Top Federal Reserve officials are coalescing around the idea that tighter financial conditions after a recent surge in US Treasury yields may substitute for additional increases in their benchmark interest rate.
Fed Vice Chair Philip Jefferson on Monday told a conference that he would “remain cognizant of the tightening in financial conditions through higher bond yields” in assessing “the future path of policy,” echoing similar comments from other policymakers in recent days.
The key question for officials is whether the recent increase in borrowing costs reflects investor expectations for a stronger economy or just extra compensation required to bear interest-rate risk. Parsing it will probably keep them on hold at least through their next rate decision on November 1.
“The markets all of a sudden are doing all the dirty work for the Fed,” said Yelena Shulyatyeva, a senior US economist at BNP Paribas. “It seems like the majority, including some of the more hawkish policymakers, are OK with proceeding more cautiously.” Yields on 10-year Treasury securities have risen about 40 basis points since the Fed’s September 19-20 policy meeting — to 4.8 per cent as of Friday’s close. Projections published after the meeting showed most officials expected one more rate hike this year — and fewer cuts next year — would be needed to return inflation to 2 per cent.

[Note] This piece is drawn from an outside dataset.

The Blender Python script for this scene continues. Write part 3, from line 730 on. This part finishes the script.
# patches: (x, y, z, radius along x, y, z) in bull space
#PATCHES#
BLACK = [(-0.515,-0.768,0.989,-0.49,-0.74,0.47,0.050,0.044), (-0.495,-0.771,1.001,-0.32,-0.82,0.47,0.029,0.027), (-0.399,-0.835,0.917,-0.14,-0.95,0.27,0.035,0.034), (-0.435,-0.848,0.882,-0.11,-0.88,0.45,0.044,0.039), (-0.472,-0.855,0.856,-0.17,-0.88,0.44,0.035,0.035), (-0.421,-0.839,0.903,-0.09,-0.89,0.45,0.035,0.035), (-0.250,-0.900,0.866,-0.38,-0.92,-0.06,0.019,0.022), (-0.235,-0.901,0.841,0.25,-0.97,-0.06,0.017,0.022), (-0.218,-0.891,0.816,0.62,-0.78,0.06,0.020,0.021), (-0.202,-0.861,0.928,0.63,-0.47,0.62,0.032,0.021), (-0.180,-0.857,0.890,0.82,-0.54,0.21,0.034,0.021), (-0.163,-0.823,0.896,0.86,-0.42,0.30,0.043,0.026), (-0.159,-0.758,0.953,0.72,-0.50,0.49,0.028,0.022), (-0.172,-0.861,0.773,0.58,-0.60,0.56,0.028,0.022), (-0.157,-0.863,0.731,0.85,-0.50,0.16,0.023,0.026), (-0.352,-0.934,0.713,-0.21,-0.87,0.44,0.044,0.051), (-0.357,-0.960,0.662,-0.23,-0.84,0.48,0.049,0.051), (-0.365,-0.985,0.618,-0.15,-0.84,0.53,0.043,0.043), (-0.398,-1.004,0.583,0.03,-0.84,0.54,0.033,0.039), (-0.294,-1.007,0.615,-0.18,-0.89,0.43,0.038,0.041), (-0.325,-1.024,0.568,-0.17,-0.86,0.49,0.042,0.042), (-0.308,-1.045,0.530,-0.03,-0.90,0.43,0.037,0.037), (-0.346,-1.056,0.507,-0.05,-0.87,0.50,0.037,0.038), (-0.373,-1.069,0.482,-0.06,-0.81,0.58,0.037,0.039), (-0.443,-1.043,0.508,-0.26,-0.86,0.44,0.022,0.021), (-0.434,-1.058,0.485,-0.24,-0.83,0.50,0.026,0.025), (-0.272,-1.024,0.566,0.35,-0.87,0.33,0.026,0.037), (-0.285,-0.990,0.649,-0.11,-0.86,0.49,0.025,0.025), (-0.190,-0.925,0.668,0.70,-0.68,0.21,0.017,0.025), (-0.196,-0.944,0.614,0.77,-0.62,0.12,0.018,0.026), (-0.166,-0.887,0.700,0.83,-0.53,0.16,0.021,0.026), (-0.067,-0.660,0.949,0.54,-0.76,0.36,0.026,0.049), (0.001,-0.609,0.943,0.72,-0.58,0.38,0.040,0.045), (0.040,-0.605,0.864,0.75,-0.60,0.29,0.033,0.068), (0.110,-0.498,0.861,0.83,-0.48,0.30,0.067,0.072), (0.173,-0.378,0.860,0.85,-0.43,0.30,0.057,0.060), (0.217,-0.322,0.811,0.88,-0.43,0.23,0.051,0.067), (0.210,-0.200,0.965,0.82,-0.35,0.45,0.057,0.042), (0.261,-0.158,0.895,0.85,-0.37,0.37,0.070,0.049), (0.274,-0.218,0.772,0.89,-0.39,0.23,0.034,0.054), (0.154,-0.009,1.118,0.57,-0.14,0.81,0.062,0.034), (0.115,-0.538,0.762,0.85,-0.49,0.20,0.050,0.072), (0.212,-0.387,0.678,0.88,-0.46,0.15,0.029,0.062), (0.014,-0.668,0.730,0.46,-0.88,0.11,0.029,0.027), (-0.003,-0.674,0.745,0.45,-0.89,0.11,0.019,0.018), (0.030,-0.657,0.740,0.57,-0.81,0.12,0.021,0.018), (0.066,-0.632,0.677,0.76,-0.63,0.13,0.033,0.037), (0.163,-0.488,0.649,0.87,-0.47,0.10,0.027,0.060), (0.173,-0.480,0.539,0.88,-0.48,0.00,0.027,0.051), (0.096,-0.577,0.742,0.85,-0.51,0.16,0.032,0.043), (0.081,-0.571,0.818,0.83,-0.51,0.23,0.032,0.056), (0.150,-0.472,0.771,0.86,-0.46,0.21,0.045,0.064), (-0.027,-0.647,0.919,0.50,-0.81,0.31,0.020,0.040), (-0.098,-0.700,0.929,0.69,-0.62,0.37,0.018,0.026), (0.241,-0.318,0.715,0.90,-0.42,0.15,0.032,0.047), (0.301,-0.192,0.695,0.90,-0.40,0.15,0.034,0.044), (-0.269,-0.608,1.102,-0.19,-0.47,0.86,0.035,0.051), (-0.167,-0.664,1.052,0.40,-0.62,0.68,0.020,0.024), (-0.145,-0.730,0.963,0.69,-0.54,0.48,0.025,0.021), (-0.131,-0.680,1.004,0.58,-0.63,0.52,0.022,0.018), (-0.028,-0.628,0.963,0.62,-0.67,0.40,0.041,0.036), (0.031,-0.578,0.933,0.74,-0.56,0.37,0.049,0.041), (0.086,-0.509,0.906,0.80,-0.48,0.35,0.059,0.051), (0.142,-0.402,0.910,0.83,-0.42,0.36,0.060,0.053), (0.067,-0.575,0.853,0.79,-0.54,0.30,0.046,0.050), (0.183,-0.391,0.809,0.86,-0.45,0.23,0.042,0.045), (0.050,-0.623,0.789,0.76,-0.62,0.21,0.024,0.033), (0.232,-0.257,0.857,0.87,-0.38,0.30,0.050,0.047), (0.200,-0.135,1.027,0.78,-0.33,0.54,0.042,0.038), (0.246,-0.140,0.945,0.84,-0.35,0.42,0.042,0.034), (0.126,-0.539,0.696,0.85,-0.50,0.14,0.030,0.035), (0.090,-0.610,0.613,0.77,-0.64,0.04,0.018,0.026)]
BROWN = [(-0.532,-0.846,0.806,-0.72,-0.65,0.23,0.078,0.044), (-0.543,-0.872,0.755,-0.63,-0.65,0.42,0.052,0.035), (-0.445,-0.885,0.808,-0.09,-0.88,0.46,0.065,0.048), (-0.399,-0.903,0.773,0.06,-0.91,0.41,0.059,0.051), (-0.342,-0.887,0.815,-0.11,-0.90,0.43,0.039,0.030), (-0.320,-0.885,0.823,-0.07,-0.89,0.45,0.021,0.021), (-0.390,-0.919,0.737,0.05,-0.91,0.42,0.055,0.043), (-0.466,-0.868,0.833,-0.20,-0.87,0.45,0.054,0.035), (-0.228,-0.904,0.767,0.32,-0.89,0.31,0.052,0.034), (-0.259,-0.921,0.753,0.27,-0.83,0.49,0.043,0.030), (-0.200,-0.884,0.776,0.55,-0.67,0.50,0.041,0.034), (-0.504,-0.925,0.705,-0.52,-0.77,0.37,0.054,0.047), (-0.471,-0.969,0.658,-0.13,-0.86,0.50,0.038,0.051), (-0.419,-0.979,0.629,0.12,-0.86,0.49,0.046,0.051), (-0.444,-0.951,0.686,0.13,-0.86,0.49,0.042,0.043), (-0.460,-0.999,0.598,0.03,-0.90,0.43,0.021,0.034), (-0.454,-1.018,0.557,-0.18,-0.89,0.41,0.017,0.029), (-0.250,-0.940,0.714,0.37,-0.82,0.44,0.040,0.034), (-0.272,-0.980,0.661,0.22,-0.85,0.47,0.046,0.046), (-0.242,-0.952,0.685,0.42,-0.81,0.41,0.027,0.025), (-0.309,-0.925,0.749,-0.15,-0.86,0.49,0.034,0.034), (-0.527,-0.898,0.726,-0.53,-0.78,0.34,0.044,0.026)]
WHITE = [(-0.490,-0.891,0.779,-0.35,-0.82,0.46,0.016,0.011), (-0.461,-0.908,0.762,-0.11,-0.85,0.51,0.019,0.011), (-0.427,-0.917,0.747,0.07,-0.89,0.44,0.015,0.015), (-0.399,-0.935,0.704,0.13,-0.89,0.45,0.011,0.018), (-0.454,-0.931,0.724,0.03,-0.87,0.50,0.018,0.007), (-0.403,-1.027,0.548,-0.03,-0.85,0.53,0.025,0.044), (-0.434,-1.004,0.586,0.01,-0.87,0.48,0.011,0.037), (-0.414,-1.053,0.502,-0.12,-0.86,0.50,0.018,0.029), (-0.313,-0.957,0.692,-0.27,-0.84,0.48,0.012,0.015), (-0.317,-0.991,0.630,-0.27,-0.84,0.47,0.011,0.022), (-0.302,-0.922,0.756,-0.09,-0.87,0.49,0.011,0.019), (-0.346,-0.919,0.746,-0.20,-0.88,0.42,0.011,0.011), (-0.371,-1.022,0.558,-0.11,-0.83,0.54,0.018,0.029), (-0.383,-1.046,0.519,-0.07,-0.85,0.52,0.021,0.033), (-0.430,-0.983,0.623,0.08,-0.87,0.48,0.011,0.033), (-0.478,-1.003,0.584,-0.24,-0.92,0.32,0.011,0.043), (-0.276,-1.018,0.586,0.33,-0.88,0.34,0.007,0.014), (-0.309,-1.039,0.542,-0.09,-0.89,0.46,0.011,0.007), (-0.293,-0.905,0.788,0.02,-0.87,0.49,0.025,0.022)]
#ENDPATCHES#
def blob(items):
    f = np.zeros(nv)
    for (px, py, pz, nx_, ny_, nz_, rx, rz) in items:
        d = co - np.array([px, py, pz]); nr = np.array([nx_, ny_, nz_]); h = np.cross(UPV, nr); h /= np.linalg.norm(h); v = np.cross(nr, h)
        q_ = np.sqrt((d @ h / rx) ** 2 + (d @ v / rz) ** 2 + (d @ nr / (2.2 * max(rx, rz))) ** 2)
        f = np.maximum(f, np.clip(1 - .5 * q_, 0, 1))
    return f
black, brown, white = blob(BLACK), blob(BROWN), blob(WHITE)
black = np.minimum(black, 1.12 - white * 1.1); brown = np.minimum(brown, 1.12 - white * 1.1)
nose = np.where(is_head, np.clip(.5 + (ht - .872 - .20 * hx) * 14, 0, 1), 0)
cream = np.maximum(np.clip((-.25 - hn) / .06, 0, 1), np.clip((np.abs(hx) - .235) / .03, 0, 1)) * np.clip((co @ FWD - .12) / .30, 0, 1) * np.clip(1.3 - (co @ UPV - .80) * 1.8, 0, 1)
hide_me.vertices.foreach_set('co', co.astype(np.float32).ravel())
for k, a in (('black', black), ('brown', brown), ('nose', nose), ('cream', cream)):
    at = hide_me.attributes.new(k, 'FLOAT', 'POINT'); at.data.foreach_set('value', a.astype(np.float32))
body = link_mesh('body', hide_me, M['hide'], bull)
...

Earlier on Monday, speaking at the same conference as Jefferson, Dallas Fed President Lorie Logan indicated that if risk premiums in the bond market are on the rise, that “could do some of the work of cooling the economy for us, leaving less need for additional monetary policy tightening.”
Logan’s comments at the National Association for Business Economics gathering jibed with similar remarks from San Francisco Fed President Mary Daly, who said on October 5 that “if financial conditions, which have tightened considerably in the past 90 days, remain tight, the need for us to take further action is diminished.”
Investors currently see little chance of a rate hike at the October 31-November 1 meeting, and are assigning less-than-even odds to any additional tightening in 2023.